Sahnenin önündeki (Frontstage) kanallar, ürünler, temas noktaları ve ara birimlerden oluşurken, sahnenin arkasındakiler (Backstage) yönetmelikler, altyapı ve üst yapıda kullanılan teknolojiler ve sistem bileşenlerini içerir. Servisin, gerek müşteriye cephe veren Frontstage, gerekse müşteriyle hiçbir teması olmayan Backstage’indeki operasyonlarından oluşan servisine can veren birçok aktörü bulunur. Servis tasarımı, bir işletmenin kendi çalışanlarına, “işi” nasıl yapacaklarını açıklar. Servis deneyimi tasarlamaya başlandığında ise işletmenin temas noktaları aracılığıyla müşterilerine nasıl bir servis sunacağı belirtilir. Servis tasarımının odağı sistem aktörleri iken, servis deneyimi aktif ya da potansiyel müşteriler için tasarlanır.
Servisin tasarlanması esnasında yürütülecek analizler sayesinde, ortaya çıkan çatışmalar (çoğunlukla kaçındığımız) yüzleşmeleri teşvik ederken, Service Blueprint (servis taslağının) sunduğu kuşbakışı görünümle, sistemin fazlalıklarının su yüzüne çıkartılması kolaylaşıp, ilişki ağlarının sağlamlaştırılması mümkün kılınabilmektedir.
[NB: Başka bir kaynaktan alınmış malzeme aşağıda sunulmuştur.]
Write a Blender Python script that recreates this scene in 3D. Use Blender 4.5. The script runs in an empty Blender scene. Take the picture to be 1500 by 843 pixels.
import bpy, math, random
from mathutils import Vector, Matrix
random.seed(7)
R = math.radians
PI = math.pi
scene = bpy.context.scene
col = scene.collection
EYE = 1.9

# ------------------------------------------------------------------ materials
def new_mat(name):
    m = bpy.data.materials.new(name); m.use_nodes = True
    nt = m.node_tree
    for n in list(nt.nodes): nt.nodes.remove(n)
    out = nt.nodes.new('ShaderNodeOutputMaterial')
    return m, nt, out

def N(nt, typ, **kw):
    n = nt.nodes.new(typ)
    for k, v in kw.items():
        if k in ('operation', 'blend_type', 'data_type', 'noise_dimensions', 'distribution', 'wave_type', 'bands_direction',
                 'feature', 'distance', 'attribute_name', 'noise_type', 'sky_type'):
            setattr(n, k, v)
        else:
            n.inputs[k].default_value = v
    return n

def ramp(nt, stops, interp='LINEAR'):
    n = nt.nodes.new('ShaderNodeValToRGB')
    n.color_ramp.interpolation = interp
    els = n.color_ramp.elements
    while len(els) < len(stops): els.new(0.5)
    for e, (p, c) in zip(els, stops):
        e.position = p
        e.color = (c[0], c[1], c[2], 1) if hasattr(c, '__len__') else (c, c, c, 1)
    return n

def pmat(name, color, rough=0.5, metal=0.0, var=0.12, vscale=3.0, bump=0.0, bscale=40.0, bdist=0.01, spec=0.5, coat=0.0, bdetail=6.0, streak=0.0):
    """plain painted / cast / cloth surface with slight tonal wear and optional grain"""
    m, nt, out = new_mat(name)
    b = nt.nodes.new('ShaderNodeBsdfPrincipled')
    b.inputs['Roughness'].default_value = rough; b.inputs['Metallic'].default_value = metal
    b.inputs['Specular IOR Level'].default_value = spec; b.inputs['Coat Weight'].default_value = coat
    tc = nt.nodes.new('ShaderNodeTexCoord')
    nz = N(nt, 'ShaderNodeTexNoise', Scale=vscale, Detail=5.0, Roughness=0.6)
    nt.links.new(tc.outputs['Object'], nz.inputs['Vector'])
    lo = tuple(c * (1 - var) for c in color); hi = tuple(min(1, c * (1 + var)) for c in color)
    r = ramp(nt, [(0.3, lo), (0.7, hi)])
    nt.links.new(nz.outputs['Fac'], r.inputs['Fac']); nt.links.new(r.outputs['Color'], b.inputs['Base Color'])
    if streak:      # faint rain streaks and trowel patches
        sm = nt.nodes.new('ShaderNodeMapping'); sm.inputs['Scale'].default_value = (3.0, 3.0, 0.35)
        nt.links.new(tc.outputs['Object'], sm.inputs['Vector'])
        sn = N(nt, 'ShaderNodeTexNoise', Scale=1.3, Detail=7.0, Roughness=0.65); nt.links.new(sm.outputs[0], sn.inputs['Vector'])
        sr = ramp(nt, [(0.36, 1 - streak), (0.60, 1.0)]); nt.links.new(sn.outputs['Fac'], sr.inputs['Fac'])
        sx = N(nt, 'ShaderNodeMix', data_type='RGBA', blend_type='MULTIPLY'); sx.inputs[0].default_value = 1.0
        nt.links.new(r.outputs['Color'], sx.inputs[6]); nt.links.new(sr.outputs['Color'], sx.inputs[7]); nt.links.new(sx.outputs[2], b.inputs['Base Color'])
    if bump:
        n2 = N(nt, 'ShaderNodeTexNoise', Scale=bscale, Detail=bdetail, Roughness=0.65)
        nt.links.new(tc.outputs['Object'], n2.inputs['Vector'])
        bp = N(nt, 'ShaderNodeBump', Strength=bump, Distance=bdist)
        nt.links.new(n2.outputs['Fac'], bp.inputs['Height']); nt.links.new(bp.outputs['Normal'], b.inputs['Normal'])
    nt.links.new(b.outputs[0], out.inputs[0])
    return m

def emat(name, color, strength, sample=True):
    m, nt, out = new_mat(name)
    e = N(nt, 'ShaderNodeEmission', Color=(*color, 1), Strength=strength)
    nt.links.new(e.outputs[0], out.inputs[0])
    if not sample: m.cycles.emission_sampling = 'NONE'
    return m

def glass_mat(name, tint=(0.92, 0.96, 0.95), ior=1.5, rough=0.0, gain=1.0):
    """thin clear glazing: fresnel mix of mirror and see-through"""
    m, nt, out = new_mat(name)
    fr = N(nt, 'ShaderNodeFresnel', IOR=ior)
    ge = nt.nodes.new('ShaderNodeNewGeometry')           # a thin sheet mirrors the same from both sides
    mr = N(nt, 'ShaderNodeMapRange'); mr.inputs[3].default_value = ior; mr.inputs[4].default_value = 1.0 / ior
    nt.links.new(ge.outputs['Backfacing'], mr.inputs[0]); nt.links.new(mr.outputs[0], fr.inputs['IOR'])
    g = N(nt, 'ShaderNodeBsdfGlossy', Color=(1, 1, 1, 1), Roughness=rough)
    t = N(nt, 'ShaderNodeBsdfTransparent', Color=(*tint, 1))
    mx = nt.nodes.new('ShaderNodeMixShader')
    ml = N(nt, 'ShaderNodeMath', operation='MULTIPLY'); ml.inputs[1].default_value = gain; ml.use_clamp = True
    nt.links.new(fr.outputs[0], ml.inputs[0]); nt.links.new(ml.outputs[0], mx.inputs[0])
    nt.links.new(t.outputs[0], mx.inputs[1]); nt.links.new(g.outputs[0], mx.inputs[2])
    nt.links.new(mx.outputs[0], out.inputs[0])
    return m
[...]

Ne zaman ki, servisimizin arka planında problemler ortaya çıkmaya başlar, onların mutlaka ama mutlaka ön sahnede, servisin müşterisine olumsuz bir yansıması olur. Servis tasarımının ana aktörleri olan çalışanların yaşadıkları servis tasarımına odaklanmak, müşterilerimize sunacağımız servis deneyimini mükemmelleştirmeyi de mümkün kılacaktır. Çalışan deneyimine yapılacak yatırımın geri dönüşü, müşteri deneyiminde can bulacaktır.